Before we close this chapter we will briefly refer to the peculiar phenomenon known as the Zodiacal Light, which can be seen in the tropics almost any clear night for a few hours after or before sunset or sunrise. In our latitudes the light is rarely visible, and is best seen about the periods of the vernal and autumnal equinoxes. The phenomenon is generally described as a luminous cone whose basis lies on the horizon, and whose middle line coincides with the zodiac. Hence the name. According to Wright and Liais, its spectrum is continuous. It is stated that the Zodiacal Light is as strong in the tropics as that of the Milky Way.
Fig. 44.—Zodiacal Light in the tropics
There can be no doubt that this glow is due to dust particles illuminated by the sun.

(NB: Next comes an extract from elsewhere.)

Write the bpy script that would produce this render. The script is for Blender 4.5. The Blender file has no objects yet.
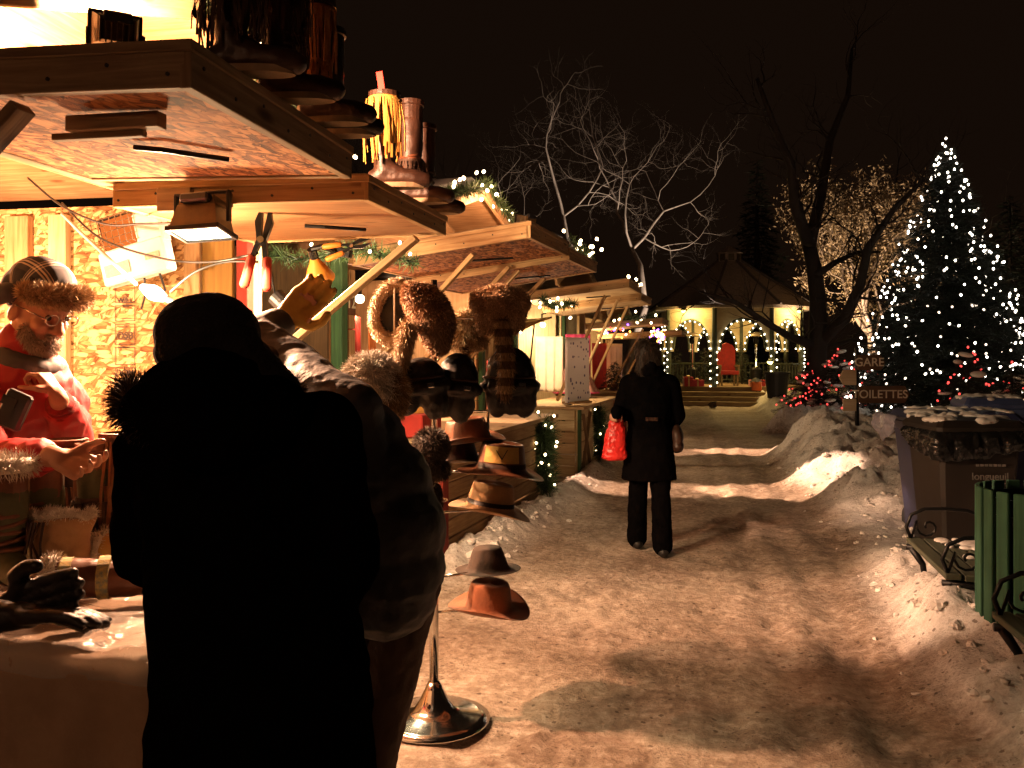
import bpy, bmesh, math, random
import numpy as np
from mathutils import Vector, Matrix, noise, Quaternion, Euler
random.seed(7); np.random.seed(7)
sc = bpy.context.scene
COL = sc.collection
R = math.radians
JUNK = []
TMP = bpy.data.scenes.new('workbench')      # bench where blobs and lettering are evaluated; removed at the end
# ------------------------------------------------------------------ camera
F = 853.0; HZ = 356.0; EYE = 1.6; YAW = R(10.5)
FW = Vector((-math.sin(YAW), math.cos(YAW), 0)); RT = Vector((math.cos(YAW), math.sin(YAW), 0))
cam_d = bpy.data.cameras.new('camera'); cam = bpy.data.objects.new('camera', cam_d); COL.objects.link(cam)
cam.location = (0, 0, EYE); cam.rotation_euler = (R(90), 0, YAW)
cam_d.sensor_width = 36; cam_d.lens = F/1024*36; cam_d.shift_y = -(384-HZ)/1024
cam_d.clip_start = .05; cam_d.clip_end = 600
sc.camera = cam
def atd(px, py, d):               # point seen at a pixel of the photograph at distance d in front of the lens
    v = FW + RT*((px-512)/F) + Vector((0, 0, 1))*((HZ-py)/F)
    return Vector((0, 0, EYE)) + v*d
def at(px, py, Y):
    v = FW + RT*((px-512)/F) + Vector((0, 0, 1))*((HZ-py)/F)
    return Vector((0, 0, EYE)) + v*(Y/v.y)
# ------------------------------------------------------------------ materials
def nm(name):
    m = bpy.data.materials.new(name); m.use_nodes = True
    nt = m.node_tree; nt.nodes.clear()
    out = nt.nodes.new('ShaderNodeOutputMaterial'); b = nt.nodes.new('ShaderNodeBsdfPrincipled')
    nt.links.new(b.outputs[0], out.inputs[0])
    return m, nt, b
def N(nt, t, **k):
    n = nt.nodes.new(t)
    for a, v in k.items():
        if a.startswith('i_'):
            key = a[2:]
            n.inputs[int(key) if key.isdigit() else key].default_value = v
        else: setattr(n, a, v)
    return n
def L(nt, a, b): nt.links.new(a, b)
def ramp(nt, fac, stops):
    r = nt.nodes.new('ShaderNodeValToRGB'); e = r.color_ramp.elements
    while len(e) < len(stops): e.new(.5)
    for q, (p, c) in zip(e, stops): q.position = p; q.color = (*c, 1) if len(c) == 3 else c
    L(nt, fac, r.inputs[0]); return r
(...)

It has therefore been assumed that this dust is floating about the sun in a ring, and that it represents the rest of that primeval nebula out of which the solar system has been condensed, according to the theory of Kant and Laplace (compare Chapter VII.). Sometimes a fairly luminous band seems to shoot out from the apex of the cone of the Zodiacal Light and to cross the sky in the plane of the ecliptic. In that part of the sky which is just opposite the sun this band expands to a larger, diffused, not well-defined spot of light covering about 12° of arc in latitude and 90° in longitude. This luminescence is called the counter-glow (Gegenschein), and was first described by Pezenas in 1780.
The most probable view concerning the nature of this counter-glow is that it is caused by small particles of meteorites or dust which fall towards the sun. Like the position of the corona of the aurora, the position of this counter-glow seems to be an effect of perspective; the orbits of the little particles are directed towards the sun, and they therefore appear to radiate from a point opposite to it.